Saturday, 15 June 2002
Distance 25 km
Map 50 of the TOP100 blue series (now superseded)
Topoguide (Ref 651) Sentier de Saint-Jacques-de-Compostelle Le Puy/Aubrac/Conques/Figeac
A night’s rest had wrought the usual miracle and we were ready to spring away at 7:30.
We were gradually getting the idea that an early start is the secret to success, especially in hot weather. The rule going around is: every hour of walking before noon is worth double; every hour after is worth half.
Crossing the river into the lower town, we scrambled up steeply out of the gorge, in a forest of pines.
At the top we emerged into bare open country strewn with boulders.
There followed several miles of easy walking, our only difficulty being the heat. We drank from a hand-operated pump in one of the hamlets on the way.
As we crossed a road and began to descend into the town of Sauges, a wooden carving of the Beast of Gevaudan dominated the view.
This commemorates the great wolf, the size of a donkey, that terrorised these treeless wastes for three years in the mid-eighteenth century.
It had a taste for human rather than sheep flesh and killed close to a hundred people, mostly women and children, before being done away with.
Lunch in the busy street of Sauges was followed by a nap in a wood just outside the town, nursing blisters, sunburn and heat exhaustion.
When we woke from our brief nap a breeze had come up and we proceeded more comfortably.

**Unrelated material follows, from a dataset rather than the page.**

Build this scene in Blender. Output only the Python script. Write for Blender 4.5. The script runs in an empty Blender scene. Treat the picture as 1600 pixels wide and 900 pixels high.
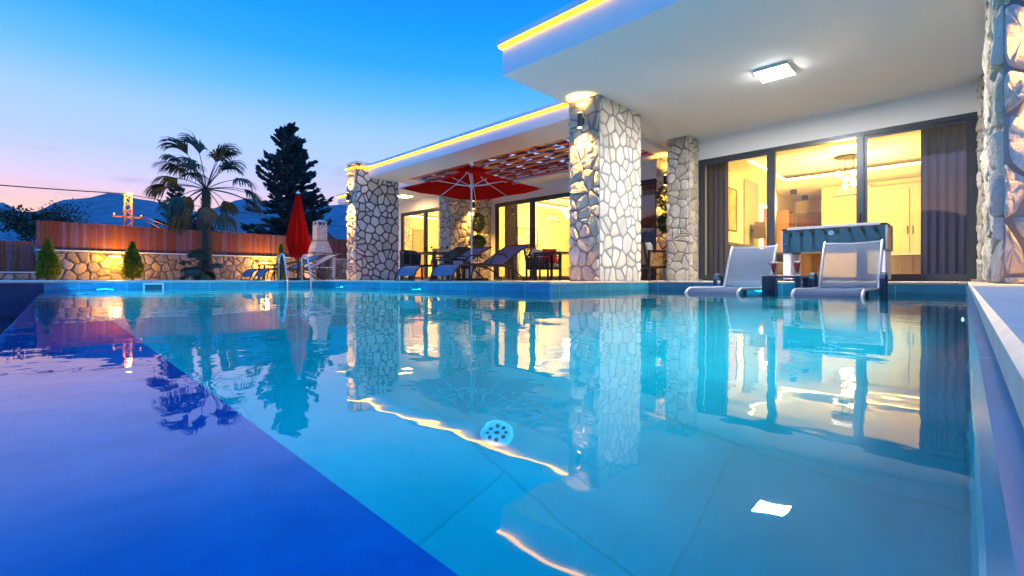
import bpy, math, random
from mathutils import Vector, Matrix, noise as mnoise
random.seed(11)
R = math.radians
C = bpy.context.scene.collection
sc = bpy.context.scene

# ------------------------------------------------------------------ camera
cam_d = bpy.data.cameras.new('camera'); cam = bpy.data.objects.new('camera', cam_d); C.objects.link(cam)
cam.location = (0, 0, 0.04)
cam.rotation_euler = (R(90), 0, R(43.97))
cam_d.sensor_width = 36; cam_d.lens = 735 / 1600 * 36
cam_d.shift_y = -(450 - 435.5) / 1600
cam_d.clip_start = 0.005; cam_d.clip_end = 6000
sc.camera = cam
# ------------------------------------------------------------------ world: dusk sky
w = bpy.data.worlds.new('World'); sc.world = w; w.use_nodes = True
nt = w.node_tree; nt.nodes.clear()
def N(t, **k):
    n = nt.nodes.new(t)
    for a, b in k.items(): setattr(n, a, b)
    return n
def L(a, b): nt.links.new(a, b)
wo = N('ShaderNodeOutputWorld'); bg = N('ShaderNodeBackground')
tc = N('ShaderNodeTexCoord'); sx = N('ShaderNodeSeparateXYZ'); L(tc.outputs['Generated'], sx.inputs[0])
cr = N('ShaderNodeValToRGB'); L(sx.outputs['Z'], cr.inputs[0])
els = [(-0.05, (.30, .27, .40)), (.0, (.95, .62, .42)), (.085, (.98, .60, .46)), (.125, (.92, .60, .64)), (.17, (.66, .62, .96)), (.22, (.46, .61, 1.05)), (.28, (.34, .57, 1.1)), (.34, (.12, .46, 1.12)), (.40, (.02, .35, 1.1)), (.46, (.0, .29, 1.1)), (.52, (.0, .22, 1.1)), (.66, (.03, .50, 1.6)), (1.0, (.03, .50, 1.6))]
e = cr.color_ramp.elements
while len(e) > 1: e.remove(e[0])
e[0].position = 0; e[0].color = (*els[0][1], 1)
for p, c_ in els[1:]:
    q = e.new(max(0, p)); q.color = (*c_, 1)
# warm afterglow low in the west-southwest
dp = N('ShaderNodeVectorMath', operation='DOT_PRODUCT'); L(tc.outputs['Generated'], dp.inputs[0]); dp.inputs[1].default_value = (-.97, -.2, .0)
mr = N('ShaderNodeMapRange'); L(dp.outputs['Value'], mr.inputs[0]); mr.inputs[1].default_value = .2; mr.inputs[2].default_value = 1; mr.inputs[3].default_value = 0; mr.inputs[4].default_value = 1
mz = N('ShaderNodeMapRange'); L(sx.outputs['Z'], mz.inputs[0]); mz.inputs[1].default_value = .16; mz.inputs[2].default_value = .04; mz.inputs[3].default_value = 0; mz.inputs[4].default_value = 1
mm = N('ShaderNodeMath', operation='MULTIPLY'); L(mr.outputs[0], mm.inputs[0]); L(mz.outputs[0], mm.inputs[1])
mx = N('ShaderNodeMix', data_type='RGBA'); L(mm.outputs[0], mx.inputs[0]); L(cr.outputs[0], mx.inputs[6]); mx.inputs[7].default_value = (1.0, .60, .36, 1)
# thin dusk cloud streaks
mp = N('ShaderNodeMapping'); L(tc.outputs['Generated'], mp.inputs[0]); mp.inputs['Scale'].default_value = (3.0, 3.0, 17)
nz = N('ShaderNodeTexNoise'); L(mp.outputs[0], nz.inputs['Vector']); nz.inputs['Scale'].default_value = 2.6; nz.inputs['Detail'].default_value = 6
cm = N('ShaderNodeMapRange'); L(nz.outputs[0], cm.inputs[0]); cm.inputs[1].default_value = .53; cm.inputs[2].default_value = .68; cm.inputs[3].default_value = 0; cm.inputs[4].default_value = .65
cz = N('ShaderNodeValToRGB'); L(sx.outputs['Z'], cz.inputs[0])
ce = cz.color_ramp.elements; ce[0].position = .11; ce[0].color = (0, 0, 0, 1); ce[1].position = .165; ce[1].color = (1, 1, 1, 1)
q = ce.new(.23); q.color = (0, 0, 0, 1)
cmm = N('ShaderNodeMath', operation='MULTIPLY'); L(cm.outputs[0], cmm.inputs[0]); L(cz.outputs[0], cmm.inputs[1])
mx2 = N('ShaderNodeMix', data_type='RGBA'); L(cmm.outputs[0], mx2.inputs[0]); L(mx.outputs[2], mx2.inputs[6]); mx2.inputs[7].default_value = (.30, .27, .52, 1)
# the Nishita sky with the sun just at the horizon, added faintly
sky = N('ShaderNodeTexSky'); sky.sky_type = 'NISHITA'; sky.sun_disc = False; sky.sun_elevation = R(1.0); sky.sun_rotation = R(-100)
sv = N('ShaderNodeVectorMath', operation='SCALE'); L(sky.outputs[0], sv.inputs[0]); sv.inputs['Scale'].default_value = .01
ad = N('ShaderNodeVectorMath', operation='ADD'); L(mx2.outputs[2], ad.inputs[0]); L(sv.outputs[0], ad.inputs[1])
L(ad.outputs[0], bg.inputs[0]); bg.inputs[1].default_value = .75
L(bg.outputs[0], wo.inputs[0])
sc.view_settings.view_transform = 'Standard'; sc.view_settings.look = 'None'; sc.view_settings.exposure = 0.8; sc.view_settings.gamma = 1
cy = sc.cycles
cy.caustics_reflective = False; cy.caustics_refractive = True
cy.sample_clamp_indirect = 7; cy.max_bounces = 12; cy.transparent_max_bounces = 16; cy.diffuse_bounces = 4; cy.glossy_bounces = 5; cy.transmission_bounces = 8
try: cy.use_denoising = True; cy.denoiser = 'OPENIMAGEDENOISE'
except Exception: pass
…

In a lane we had to press into the hedge to avoid being threshed by a huge harvester going past.
Our goal was les Vernets where there was a gîte, but it was derelict so we limped on to les Chanaleilles a few hard kilometres further on, where we found our prayers were answered with a fine gîte and a café.

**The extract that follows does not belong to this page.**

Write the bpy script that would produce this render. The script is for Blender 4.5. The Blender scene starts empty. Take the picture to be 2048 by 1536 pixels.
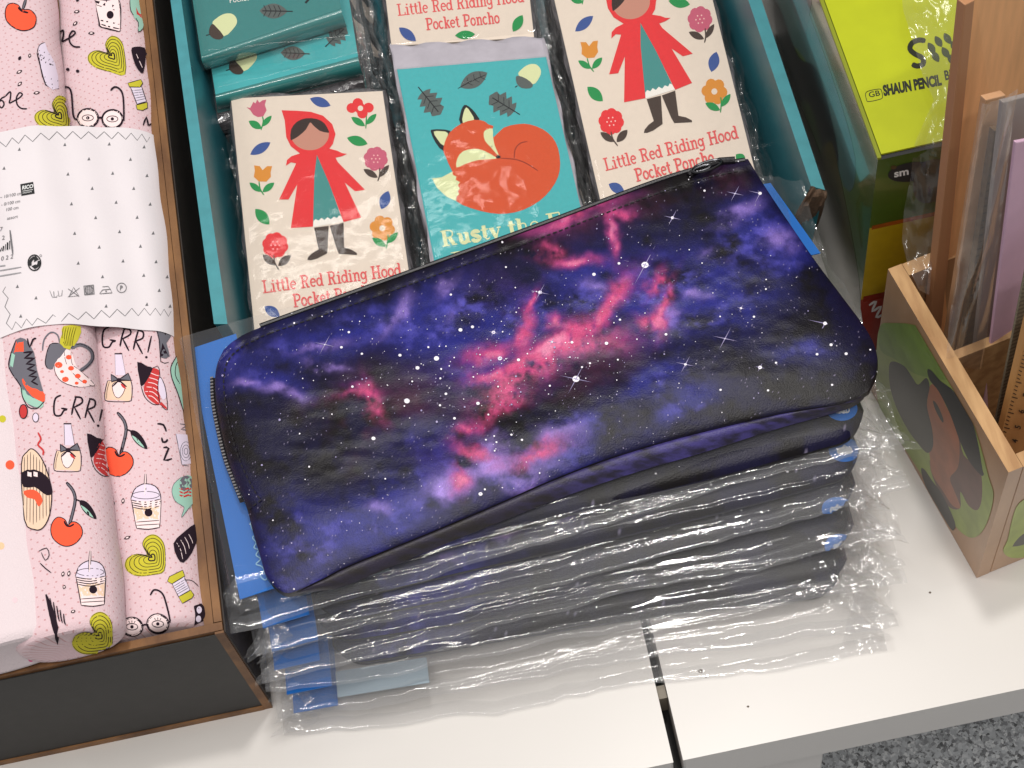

The enjoyment was the greater for the agony of getting there.
When Keith took off his shorts to have a shower, they were so caked with dried sweat that they stood up by themselves.
Later on we had a communal meal, consisting of soup, then salad, followed by a mountain of mashed potato with sausages made from the family pig. We finished with cheeses and a crème caramel.
Wine flowed freely and the conversation amongst the travellers was lively and multilingual.